Reproduce all of the data below without alteration; exclude every picture.

_ _ _ _ _

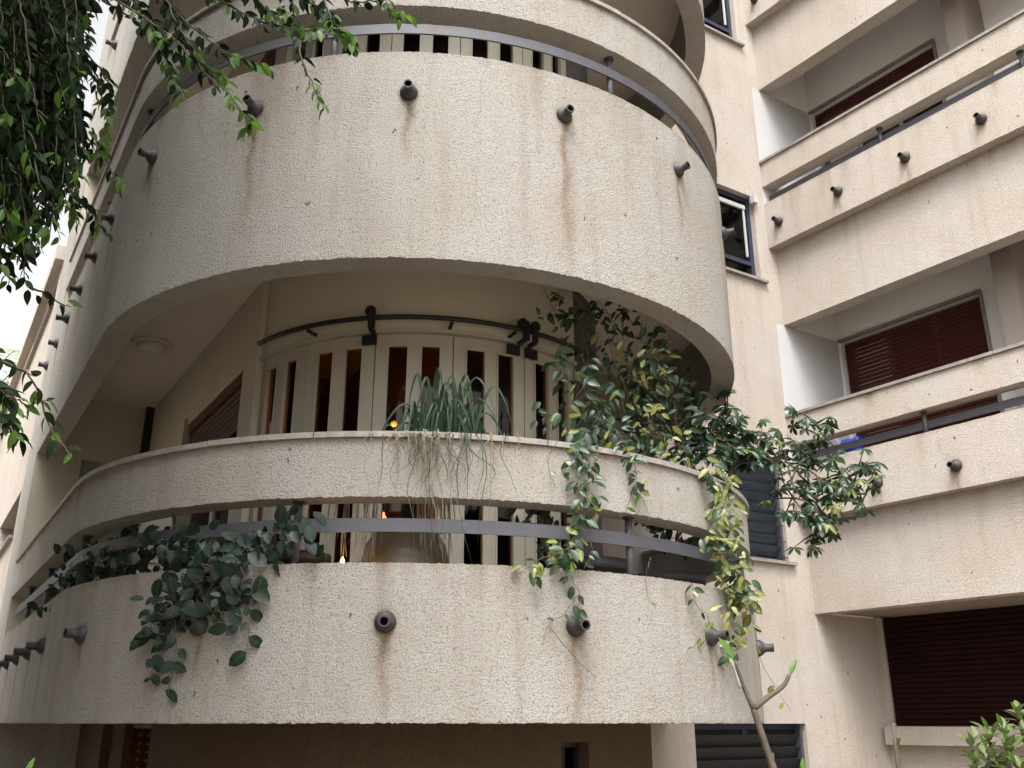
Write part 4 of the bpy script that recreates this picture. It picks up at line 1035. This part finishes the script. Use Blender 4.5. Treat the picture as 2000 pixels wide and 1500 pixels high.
# ------------------------------------------------------------------ things on the balconies
pc = on_bay(792, 1080, -.50); pc.z = EYE+.25
pt = empty('glazed_pot', pc); tag(pt, 'large olive-brown glazed pot behind the lower handrail, centre', 'pot')
MB().lathe(pc, (0, 0, 1), [(.14, 0), (.16, .02), (.215, .18), (.245, .38), (.25, .52), (.225, .66), (.19, .72), (.185, .74), (.215, .755), (.215, .775), (.18, .775), (.17, .72)], 36).build('pot_body', M['pot'], pt, True)
st_ = MB().tube([pc+Z*.7, pc+Z*.95+Vector((.02, 0, 0)), gc+Z*.02], [.05, .06, .10], 10).build('root_stock', M['twig'], gp, True)
for x, y, off, s, lb in ((578, 1100, -.45, 1.0, 'dark plastic planter behind the lower handrail left of the glazed pot'), (1150, 1105, -.42, 1.3, 'dark plastic planter behind the lower handrail under the trailing vine'), (1300, 1120, -.42, 1.3, 'dark plastic planter at the right end of the lower balcony')):
    q = on_bay(x, y, off); q.z = EYE+.25; e = empty('planter', q); tag(e, lb, 'planter')
    MB().lathe(q, (0, 0, 1), [(.12*s, 0), (.16*s, .4), (.175*s, .56), (.19*s, .56), (.19*s, .62), (.165*s, .62), (.15*s, .58)], 24).build('planter_body', M['potdark'], e, True)
# white padded seat back on the middle balcony
q = on_bay(770, 100, -.35); e = empty('patio_sofa', (q.x, q.y, EYE+S+.25)); tag(e, 'pale padded sofa back showing above the middle balcony parapet', 'sofa')
def rounded(cx, cz, w, h, r, n=6):
    pts = []
    for ax, az, s in ((1, 1, 0), (-1, 1, 90), (-1, -1, 180), (1, -1, 270)):
        for k in range(n+1):
            t = math.radians(s+90*k/n); pts.append((cx+ax*(w/2-r)+r*math.cos(t), cz+az*(h/2-r)+r*math.sin(t)))
    return pts
def pad(name, c, w, h, t, r, m, parent, yaw=0.):
    pts = rounded(0, 0, w, h, r); n = len(pts); v = []; rings = [(-t/2, .93), (-t/2+t*.18, 1), (t/2-t*.18, 1), (t/2, .93)]
    for yy, s in rings: v += [Vector((x*s if abs(s-1) > 1e-6 else x, yy, z*(s if abs(s-1) > 1e-6 else 1))) for x, z in pts]
    rt = Matrix.Rotation(yaw, 3, 'Z'); v = [rt @ p+c for p in v]
    f = [tuple(range(n)), tuple(range(3*n, 4*n))[::-1]]+[(k*n+i, k*n+n+i, k*n+n+(i+1) % n, k*n+(i+1) % n) for k in range(3) for i in range(n)]
    return mesh(name, v, f, m, parent, False)
pad('seat_back', Vector((q.x, q.y, EYE+S+.60)), .42, .72, .09, .04, M['paper'], e)
pad('seat_cushion', Vector((q.x, q.y-.0, EYE+S+.31)), .42, .10, .30, .04, M['paper'], e)
# blue bag and chair on the wing balcony
mpq = lambda a, o, z: P3(wing, a, o, z)
def wing_a(x, y, off):
    q = on_plane(x, y, K+nr*off, nr); return float((np.array([q.x, q.y])-K) @ ur)
ba = wing_a(1663, 882, -.42)
c = mpq(ba, -.42, 2.40); e = empty('shopping_bag', mpq(ba, -.42, 2.01)); tag(e, 'crumpled blue plastic bag with white script behind the lower wing parapet', 'bag')
v = []; rr = random.Random(3)
ax = Vector((ur[0], ur[1], 0)); ay = Vector((nr[0], nr[1], 0))
for k, (h, w_, d_) in enumerate(((-.385, .12, .08), (-.14, .15, .10), (.14, .14, .09), (.28, .125, .06), (.37, .13, .015))):
    for i in range(14):
        t = 2*math.pi*i/14; v.append(c+ax*(w_*math.copysign(abs(math.cos(t))**.6, math.cos(t))+rr.uniform(-.008, .008))+ay*(d_*math.copysign(abs(math.sin(t))**.6, math.sin(t))+rr.uniform(-.008, .008))+Z*(h+rr.uniform(-.008, .008)))
f = [(k*14+i, k*14+(i+1) % 14, k*14+14+(i+1) % 14, k*14+14+i) for k in range(4) for i in range(14)]+[tuple(range(14))[::-1]]
mesh('bag_body', v, f, M['bluebag'], e)
cu = D.curves.new('bag_script', 'CURVE'); cu.dimensions = '3D'; cu.bevel_depth = .0035; sp = cu.splines.new('POLY')
pts = [c+ax*(-.085+.17*t)+ay*.085+Z*(.27+.05*t+.016*math.sin(t*30)) for t in np.linspace(0, 1, 40)]
sp.points.add(len(pts)-1)
for p_, q_ in zip(sp.points, pts): p_.co = (q_.x, q_.y, q_.z, 1)
dg = None
tmp = D.objects.new('tmp', cu); me = D.meshes.new_from_object(tmp); D.objects.remove(tmp); me.name = 'bag_script'; link('bag_script', me, M['paper'], e)
c = mpq(wing_a(1608, 880, -.42), -.42, 2.0); e = empty('balcony_chair', c); tag(e, 'grey moulded chair back behind the lower wing parapet beside the umbrella tree', 'chair')
yw = math.atan2(ur[1], ur[0])
pad('chair_back', c+Z*.63, .40, .46, .03, .10, M['chair'], e, yw); pad('chair_seat', c+Z*.40-Vector((nr[0], nr[1], 0))*.02, .42, .05, .36, .02, M['navy'], e, yw)
for sx in (-1, 1):
    for sy in (-1, 1): MB().tube([c+ax*(.18*sx)+ay*(.15*sy), c+ax*(.17*sx)+ay*(.14*sy)+Z*.40], .014, 6).build('leg', M['navy'], e)
# washing on the middle wing balcony
zl = 6.0; cl0 = mpq(2.45, -.45, zl); cl1 = mpq(4.2, -.45, zl)
e = empty('clothes_line', cl0); tag(e, 'thin clothes line under the upper beam of the right wing, top right', 'clothes line')
MB().tube([cl0, cl0.lerp(cl1, .5)-Z*.02, cl1], .004, 5).build('cord', M['paper'], e)
for a, w_, h_, m_, lb in ((2.62, .10, .34, 'purple', 'dark purple sock hanging at the left of the clothes line'), (2.82, .16, .40, 'paper', 'white and purple cloth pegged on the clothes line'), (3.1, .2, .36, 'purple', 'dark purple towel at the right of the clothes line')):
    p = mpq(a, -.45, zl-.005); v = []; 
    for i in range(7):
        for j in range(7):
            u, t = i/6-.5, j/6; v.append(p+ax*(u*w_*(1+.2*t))+ay*(.02*math.sin(u*14+a*3)*t)-Z*(t*h_))
    f = [(i*7+j, i*7+j+1, (i+1)*7+j+1, (i+1)*7+j) for i in range(6) for j in range(6)]
    o = mesh('hanging_cloth', v, f, M[m_], None, True); md = o.modifiers.new('thick', 'SOLIDIFY'); md.thickness = .004; tag(o, lb, 'laundry')
print('objects', len(D.objects), 'tris', sum(len(o.data.polygons)*2 for o in D.objects if o.type == 'MESH'))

_ _ _ _ _

**Result of the task**
Write part 4 of the bpy script that recreates this picture. It picks up at line 1035. This part finishes the script. Use Blender 4.5. Treat the picture as 2000 pixels wide and 1500 pixels high.
# ------------------------------------------------------------------ things on the balconies
pc = on_bay(792, 1080, -.50); pc.z = EYE+.25
pt = empty('glazed_pot', pc); tag(pt, 'large olive-brown glazed pot behind the lower handrail, centre', 'pot')
MB().lathe(pc, (0, 0, 1), [(.14, 0), (.16, .02), (.215, .18), (.245, .38), (.25, .52), (.225, .66), (.19, .72), (.185, .74), (.215, .755), (.215, .775), (.18, .775), (.17, .72)], 36).build('pot_body', M['pot'], pt, True)
st_ = MB().tube([pc+Z*.7, pc+Z*.95+Vector((.02, 0, 0)), gc+Z*.02], [.05, .06, .10], 10).build('root_stock', M['twig'], gp, True)
for x, y, off, s, lb in ((578, 1100, -.45, 1.0, 'dark plastic planter behind the lower handrail left of the glazed pot'), (1150, 1105, -.42, 1.3, 'dark plastic planter behind the lower handrail under the trailing vine'), (1300, 1120, -.42, 1.3, 'dark plastic planter at the right end of the lower balcony')):
    q = on_bay(x, y, off); q.z = EYE+.25; e = empty('planter', q); tag(e, lb, 'planter')
    MB().lathe(q, (0, 0, 1), [(.12*s, 0), (.16*s, .4), (.175*s, .56), (.19*s, .56), (.19*s, .62), (.165*s, .62), (.15*s, .58)], 24).build('planter_body', M['potdark'], e, True)
# white padded seat back on the middle balcony
q = on_bay(770, 100, -.35); e = empty('patio_sofa', (q.x, q.y, EYE+S+.25)); tag(e, 'pale padded sofa back showing above the middle balcony parapet', 'sofa')
def rounded(cx, cz, w, h, r, n=6):
    pts = []
    for ax, az, s in ((1, 1, 0), (-1, 1, 90), (-1, -1, 180), (1, -1, 270)):
        for k in range(n+1):
            t = math.radians(s+90*k/n); pts.append((cx+ax*(w/2-r)+r*math.cos(t), cz+az*(h/2-r)+r*math.sin(t)))
    return pts
def pad(name, c, w, h, t, r, m, parent, yaw=0.):
    pts = rounded(0, 0, w, h, r); n = len(pts); v = []; rings = [(-t/2, .93), (-t/2+t*.18, 1), (t/2-t*.18, 1), (t/2, .93)]
    for yy, s in rings: v += [Vector((x*s if abs(s-1) > 1e-6 else x, yy, z*(s if abs(s-1) > 1e-6 else 1))) for x, z in pts]
    rt = Matrix.Rotation(yaw, 3, 'Z'); v = [rt @ p+c for p in v]
    f = [tuple(range(n)), tuple(range(3*n, 4*n))[::-1]]+[(k*n+i, k*n+n+i, k*n+n+(i+1) % n, k*n+(i+1) % n) for k in range(3) for i in range(n)]
    return mesh(name, v, f, m, parent, False)
pad('seat_back', Vector((q.x, q.y, EYE+S+.60)), .42, .72, .09, .04, M['paper'], e)
pad('seat_cushion', Vector((q.x, q.y-.0, EYE+S+.31)), .42, .10, .30, .04, M['paper'], e)
# blue bag and chair on the wing balcony
mpq = lambda a, o, z: P3(wing, a, o, z)
def wing_a(x, y, off):
    q = on_plane(x, y, K+nr*off, nr); return float((np.array([q.x, q.y])-K) @ ur)
ba = wing_a(1663, 882, -.42)
c = mpq(ba, -.42, 2.40); e = empty('shopping_bag', mpq(ba, -.42, 2.01)); tag(e, 'crumpled blue plastic bag with white script behind the lower wing parapet', 'bag')
v = []; rr = random.Random(3)
ax = Vector((ur[0], ur[1], 0)); ay = Vector((nr[0], nr[1], 0))
for k, (h, w_, d_) in enumerate(((-.385, .12, .08), (-.14, .15, .10), (.14, .14, .09), (.28, .125, .06), (.37, .13, .015))):
    for i in range(14):
        t = 2*math.pi*i/14; v.append(c+ax*(w_*math.copysign(abs(math.cos(t))**.6, math.cos(t))+rr.uniform(-.008, .008))+ay*(d_*math.copysign(abs(math.sin(t))**.6, math.sin(t))+rr.uniform(-.008, .008))+Z*(h+rr.uniform(-.008, .008)))
f = [(k*14+i, k*14+(i+1) % 14, k*14+14+(i+1) % 14, k*14+14+i) for k in range(4) for i in range(14)]+[tuple(range(14))[::-1]]
mesh('bag_body', v, f, M['bluebag'], e)
cu = D.curves.new('bag_script', 'CURVE'); cu.dimensions = '3D'; cu.bevel_depth = .0035; sp = cu.splines.new('POLY')
pts = [c+ax*(-.085+.17*t)+ay*.085+Z*(.27+.05*t+.016*math.sin(t*30)) for t in np.linspace(0, 1, 40)]
sp.points.add(len(pts)-1)
for p_, q_ in zip(sp.points, pts): p_.co = (q_.x, q_.y, q_.z, 1)
dg = None
tmp = D.objects.new('tmp', cu); me = D.meshes.new_from_object(tmp); D.objects.remove(tmp); me.name = 'bag_script'; link('bag_script', me, M['paper'], e)
c = mpq(wing_a(1608, 880, -.42), -.42, 2.0); e = empty('balcony_chair', c); tag(e, 'grey moulded chair back behind the lower wing parapet beside the umbrella tree', 'chair')
yw = math.atan2(ur[1], ur[0])
pad('chair_back', c+Z*.63, .40, .46, .03, .10, M['chair'], e, yw); pad('chair_seat', c+Z*.40-Vector((nr[0], nr[1], 0))*.02, .42, .05, .36, .02, M['navy'], e, yw)
for sx in (-1, 1):
    for sy in (-1, 1): MB().tube([c+ax*(.18*sx)+ay*(.15*sy), c+ax*(.17*sx)+ay*(.14*sy)+Z*.40], .014, 6).build('leg', M['navy'], e)
# washing on the middle wing balcony
zl = 6.0; cl0 = mpq(2.45, -.45, zl); cl1 = mpq(4.2, -.45, zl)
e = empty('clothes_line', cl0); tag(e, 'thin clothes line under the upper beam of the right wing, top right', 'clothes line')
MB().tube([cl0, cl0.lerp(cl1, .5)-Z*.02, cl1], .004, 5).build('cord', M['paper'], e)
for a, w_, h_, m_, lb in ((2.62, .10, .34, 'purple', 'dark purple sock hanging at the left of the clothes line'), (2.82, .16, .40, 'paper', 'white and purple cloth pegged on the clothes line'), (3.1, .2, .36, 'purple', 'dark purple towel at the right of the clothes line')):
    p = mpq(a, -.45, zl-.005); v = []; 
    for i in range(7):
        for j in range(7):
            u, t = i/6-.5, j/6; v.append(p+ax*(u*w_*(1+.2*t))+ay*(.02*math.sin(u*14+a*3)*t)-Z*(t*h_))
    f = [(i*7+j, i*7+j+1, (i+1)*7+j+1, (i+1)*7+j) for i in range(6) for j in range(6)]
    o = mesh('hanging_cloth', v, f, M[m_], None, True); md = o.modifiers.new('thick', 'SOLIDIFY'); md.thickness = .004; tag(o, lb, 'laundry')
print('objects', len(D.objects), 'tris', sum(len(o.data.polygons)*2 for o in D.objects if o.type == 'MESH'))